>>>
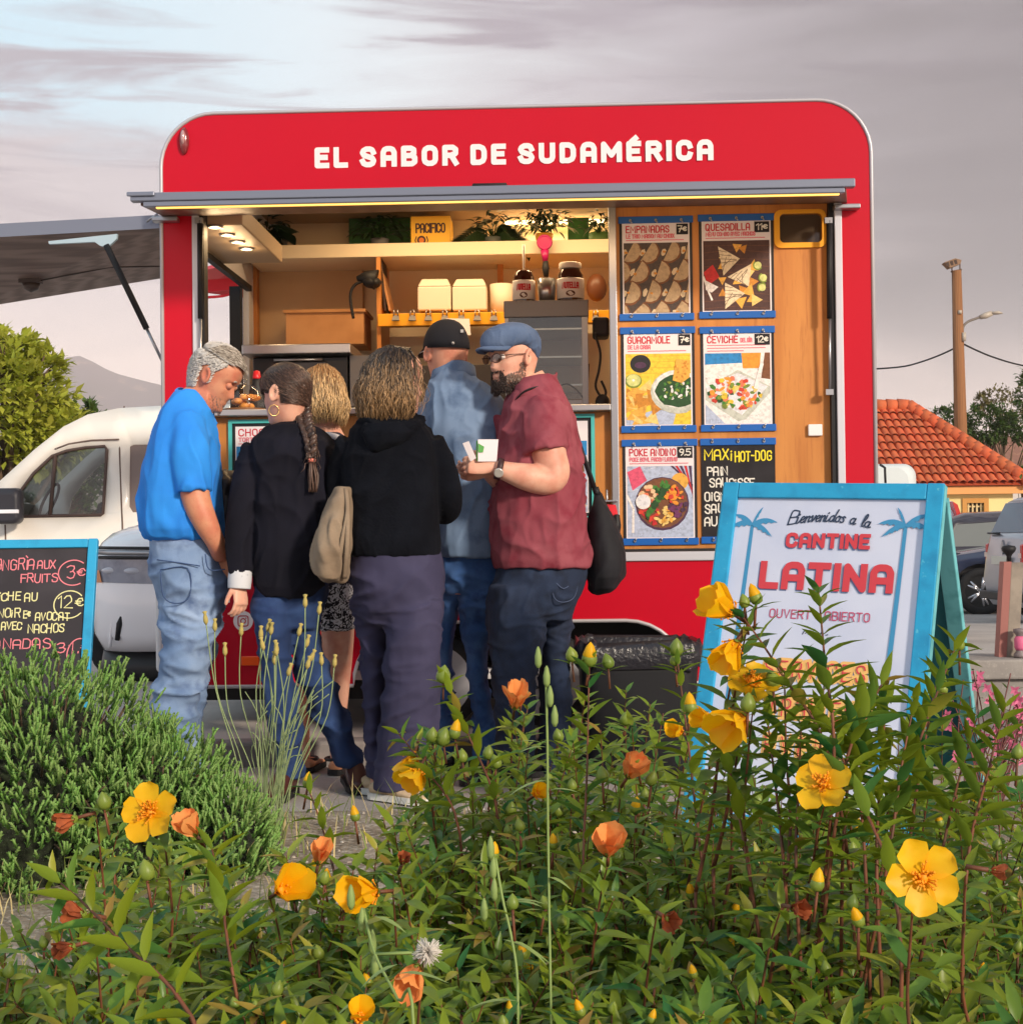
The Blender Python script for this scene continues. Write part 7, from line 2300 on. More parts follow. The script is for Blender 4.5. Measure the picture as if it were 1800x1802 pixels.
for i in range(60):
    o_ = V((rn.uniform(-.008, .008), rn.uniform(-.008, .008), 0)); e_ = V((rn.uniform(-.014, .014), rn.uniform(-.012, .01), 0))
    P = curve3([at(549, 814, d - .168) + o_, at(551, 838, d - .17) + o_ * 1.6 + e_ * .4, at(551, 866, d - .17) + e_], 3); g.tube(P, [.003] * 5 + [.002, .001], 4)
for i in range(90):
    k = rn.randrange(len(bp)); p = bp[k] + V((rn.uniform(-.024, .024), rn.uniform(-.02, .0), rn.uniform(-.02, .02))); g.tube([p, p + V((rn.uniform(-.015, .015), -.004, -.02)), p + V((rn.uniform(-.02, .02), 0, -.035))], [.0022, .0018, .0005], 3)
br = g.build('braid', hair_br, th)
g = MB().lathe([(.010, -.007), (.014, -.004), (.0145, .004), (.010, .007)], at(549, 810, d - .167), 16); g.build('hair_tie', cm('tie_coral', 226, 128, 110, rough=.6), br)
ep = at(482, 722, d - .06)
g = MB().tube([ep + V((.017 * math.cos(t), .006 * math.cos(t), .020 * math.sin(t))) for t in [2 * math.pi * k / 24 for k in range(25)]], .0018, 6); g.build('hoop_earring', cm('gold', 226, 190, 120, rough=.25, metal=.9), th)

# ---------- 3. blonde woman behind, patterned shorts, bare legs
d = 5.98
f0 = at(570, 1358, d)
th = thing('person', 'blonde woman with bare legs and black and white leaf print shorts behind the braided woman', 'person', (f0.x, d, 0))
g = MB()
hM = headmesh(g, at(567, 695, d), (-.25, .97, 0), R(5), 0, .98)
limb(g, [(572, 735, .02, 22), (576, 755, .02, 23), (580, 780, .02, 32)], d)
sil(g, [(775, 535, 620, .09), (850, 532, 622, .11), (960, 535, 615, .10), (1040, 540, 622, .11), (1095, 548, 622, .10)], d)
sil(g, [(1060, 563, 626, .085, -.02), (1100, 564, 624, .085, -.02), (1150, 568, 621, .075, -.02), (1200, 572, 616, .065), (1240, 576, 612, .060), (1280, 577, 606, .055, .02), (1315, 580, 601, .040, .02), (1345, 582, 599, .042, .02)], d, n=18)
sil(g, [(1060, 520, 575, .085, .06), (1130, 518, 560, .075, .07), (1200, 520, 548, .062, .08), (1260, 520, 545, .052, .08), (1310, 527, 545, .038, .08), (1342, 529, 546, .04, .08)], d, n=18)
part('body', fuse(g, 'body', skin_pale, .0055, 2), th)
g = MB()
sil(g, [(762, 552, 600, .08), (780, 530, 622, .11), (830, 522, 632, .14), (900, 526, 628, .14), (980, 530, 622, .135), (1030, 532, 624, .135), (1046, 536, 622, .12)], d, e=2.3)
part('top', fuse(g, 'top', cm('top_navy', 30, 30, 50, rough=.9, var=(6, lin((44, 44, 66)), .4, .7)), .0075, 3, [(.008, (9, 9, 5), True)], 6), th)
g = MB(); limb(g, [(566, 764, -.11, 4), (584, 766, -.12, 5), (604, 776, -.10, 6), (614, 790, -.06, 4)], d, n=8); g.build('collar', cm('collar_white', 224, 220, 220, rough=.8), th)
g = MB()
sil(g, [(1022, 536, 622, .13), (1050, 534, 624, .135), (1075, 534, 626, .13), (1088, 540, 625, .12)], d, e=2.3)
sil(g, [(1060, 560, 628, .11, -.02), (1096, 561, 628, .11, -.02), (1108, 563, 624, .10, -.02)], d, n=18)
sil(g, [(1060, 522, 575, .10, .05), (1100, 522, 570, .10, .06)], d, n=18)
# leaf print: black blades on white
m = cm('shorts_print', 206, 206, 212, rough=.8); nn = m.node_tree.nodes; ll = m.node_tree.links.new
tcn = nn.new('ShaderNodeTexCoord'); wv = nn.new('ShaderNodeTexNoise'); wv.inputs['Scale'].default_value = 42; wv.inputs['Distortion'].default_value = 2.5; wv.inputs['Detail'].default_value = 1; cr2 = nn.new('ShaderNodeValToRGB'); cr2.color_ramp.interpolation = 'CONSTANT'; cr2.color_ramp.elements[0].color = (*lin((24, 24, 34)), 1); cr2.color_ramp.elements[1].color = (*lin((206, 206, 212)), 1); cr2.color_ramp.elements[1].position = .50
ll(tcn.outputs['Object'], wv.inputs['Vector']); ll(wv.outputs[0], cr2.inputs[0]); ll(cr2.outputs[0], nn['Principled BSDF'].inputs['Base Color'])
part('shorts', fuse(g, 'shorts', m, .007, 3, [(.006, (12, 12, 8), True)], 4), th)
for hx, dd, tx in ((592, .02, 572), (540, .08, 548)):
    fx0 = V((at(hx, 1358, d + dd).x, d + dd - .02, .004)); shoe(th, fx0 + V((0, -.05, 0)), fx0 + V((.05 if hx > 560 else .03, .17, 0)), 'sandal', cm('sandal_tan', 190, 130, 96, rough=.5), w=.04, h=.045)
    g = MB(); q = at(hx, 1335, d + dd); g.tube([q + V((.042 * math.cos(t), .045 * math.sin(t), .0)) for t in [2 * math.pi * k / 18 for k in range(19)]], .007, 6); g.build('ankle_strap', leather_b, th)


def bob(th, hM, n, rn, zlo, wid, m, front_cut, w=.0055, name='hair', lift=1.06, flare=.012, part_y=0.0, ragged=.02, mess=.003):
    g = MB()
    for i in range(n):
        a = rn.uniform(-math.pi, math.pi); f = math.cos(a)
        if f > front_cut and rn.random() < .985: continue
        st = V((rn.uniform(-.04, .045), part_y + rn.uniform(-.02, .02), .121))
        P = [st]
        zend = zlo + rn.uniform(-ragged, ragged) + (.03 if f > .1 else 0)
        lf = lift * rn.uniform(.97, 1.05)
        for k in range(1, 9):
            t = k / 8; z = .121 + (zend - .121) * (t ** 1.25)
            zz = max(z, .01)
            q = max(0.0, 1 - (zz / .124) ** 2) ** .5
            rx_ = (.080 if f > 0 else .106) * lf; ry_ = .084 * lf * wid
            e = 0 if z > 0 else flare * math.sin(min(1, -z / max(.01, -zend)) * 2.4)
            if z < -.06: e -= (-.06 - z) * .28
            aa = a + .12 * math.sin(i * 1.7) * t
            P.append(V((rx_ * math.cos(aa) * q + e * math.cos(aa), ry_ * math.sin(aa) * q + e * math.sin(aa), z)) + V((rn.uniform(-1, 1), rn.uniform(-1, 1), rn.uniform(-.5, .5))) * mess * (.3 + t))
        rr = [w * .8] + [w] * 5 + [w * .8, w * .55, w * .2]
        g.tube([hM @ p for p in P], rr, 4, flat=.5)
    return g.build(name, m, th)


def ombre(name, c0, c1, z0, z1, M, dark=.5):
    """hair that is darker at the roots and bleached towards the tips (height measured in the thing's own space)"""
    m = mat(name, c0, rough=.42, island=.0); nn = m.node_tree.nodes; ll = m.node_tree.links.new
    tcn = nn.new('ShaderNodeTexCoord'); sp_ = nn.new('ShaderNodeSeparateXYZ'); ll(tcn.outputs['Object'], sp_.inputs[0])
    gn = nn.new('ShaderNodeNewGeometry')
    ad = nn.new('ShaderNodeMath'); ad.operation = 'MULTIPLY_ADD'; ll(gn.outputs['Random Per Island'], ad.inputs[0]); ad.inputs[1].default_value = .10; ll(sp_.outputs[2], ad.inputs[2])
    mr_ = nn.new('ShaderNodeMapRange'); ll(ad.outputs[0], mr_.inputs[0]); mr_.inputs[1].default_value = z0 + .05; mr_.inputs[2].default_value = z1 + .05
    mx_ = nn.new('ShaderNodeMix'); mx_.data_type = 'RGBA'; ll(mr_.outputs[0], mx_.inputs[0]); mx_.inputs[6].default_value = (*c0, 1); mx_.inputs[7].default_value = (*c1, 1)
    hs = nn.new('ShaderNodeHueSaturation'); mr2 = nn.new('ShaderNodeMapRange'); ml = nn.new('ShaderNodeMath'); ml.operation = 'MULTIPLY'; ll(gn.outputs['Random Per Island'], ml.inputs[0]); ml.inputs[1].default_value = 7.3
    fr_ = nn.new('ShaderNodeMath'); fr_.operation = 'FRACT'; ll(ml.outputs[0], fr_.inputs[0]); ll(fr_.outputs[0], mr2.inputs[0]); mr2.inputs[3].default_value = 1 - dark; mr2.inputs[4].default_value = 1 + dark * .2
    ll(mr2.outputs[0], hs.inputs['Value']); ll(mx_.outputs[2], hs.inputs['Color']); ll(hs.outputs[0], nn['Principled BSDF'].inputs['Base Color'])
    return m


zz = lambda py, dd: at(600, py, dd).z
bob(th, hM, 2600, random.Random(6), -.105, 1.0, ombre('hair_blonde', lin((140, 100, 62)), lin((216, 178, 126)), zz(650, d), zz(690, d), None, .55), .3, mess=.010, ragged=.03, w=.0028)

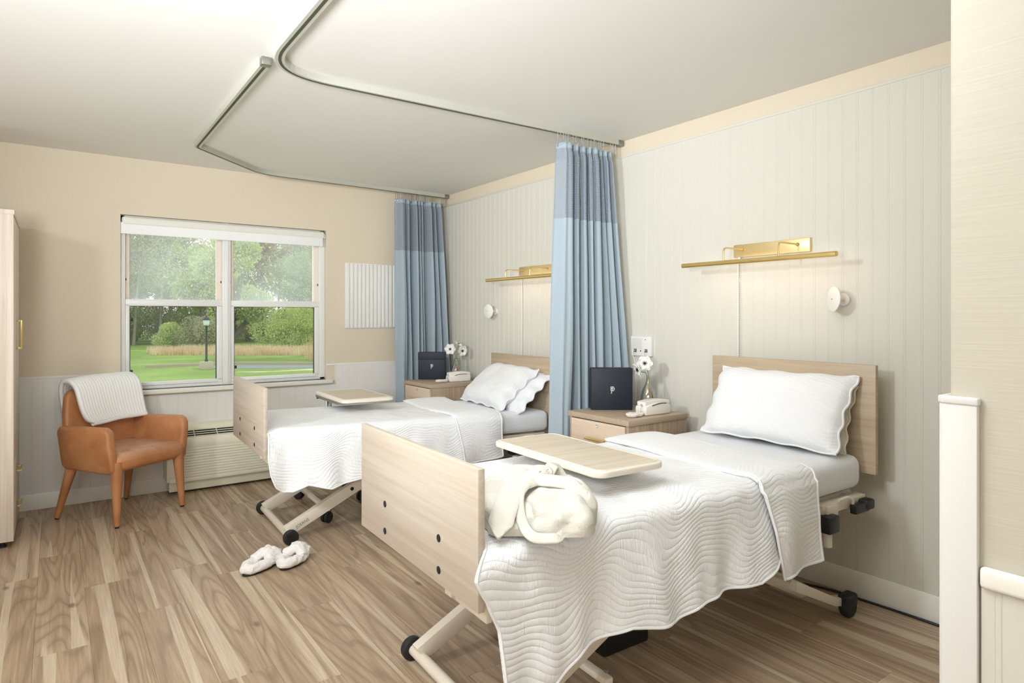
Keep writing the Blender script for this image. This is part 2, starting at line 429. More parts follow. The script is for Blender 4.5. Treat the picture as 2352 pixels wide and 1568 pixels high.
<<<
-- WHAT YOU WILL DO --
Return the material line for line, from its beginning to the line that contains "g = MB().tube([ep", with the pictures left out.

-- ANSWER FOR THIS EXERCISE --
The Blender Python script for this scene continues. Write part 7, from line 2300 on. More parts follow. The script is for Blender 4.5. Measure the picture as if it were 1800x1802 pixels.
for i in range(60):
    o_ = V((rn.uniform(-.008, .008), rn.uniform(-.008, .008), 0)); e_ = V((rn.uniform(-.014, .014), rn.uniform(-.012, .01), 0))
    P = curve3([at(549, 814, d - .168) + o_, at(551, 838, d - .17) + o_ * 1.6 + e_ * .4, at(551, 866, d - .17) + e_], 3); g.tube(P, [.003] * 5 + [.002, .001], 4)
for i in range(90):
    k = rn.randrange(len(bp)); p = bp[k] + V((rn.uniform(-.024, .024), rn.uniform(-.02, .0), rn.uniform(-.02, .02))); g.tube([p, p + V((rn.uniform(-.015, .015), -.004, -.02)), p + V((rn.uniform(-.02, .02), 0, -.035))], [.0022, .0018, .0005], 3)
br = g.build('braid', hair_br, th)
g = MB().lathe([(.010, -.007), (.014, -.004), (.0145, .004), (.010, .007)], at(549, 810, d - .167), 16); g.build('hair_tie', cm('tie_coral', 226, 128, 110, rough=.6), br)
ep = at(482, 722, d - .06)
g = MB().tube([ep + V((.017 * math.cos(t), .006 * math.cos(t), .020 * math.sin(t))) for t in [2 * math.pi * k / 24 for k in range(25)]], .0018, 6); g.build('hoop_earring', cm('gold', 226, 190, 120, rough=.25, metal=.9), th)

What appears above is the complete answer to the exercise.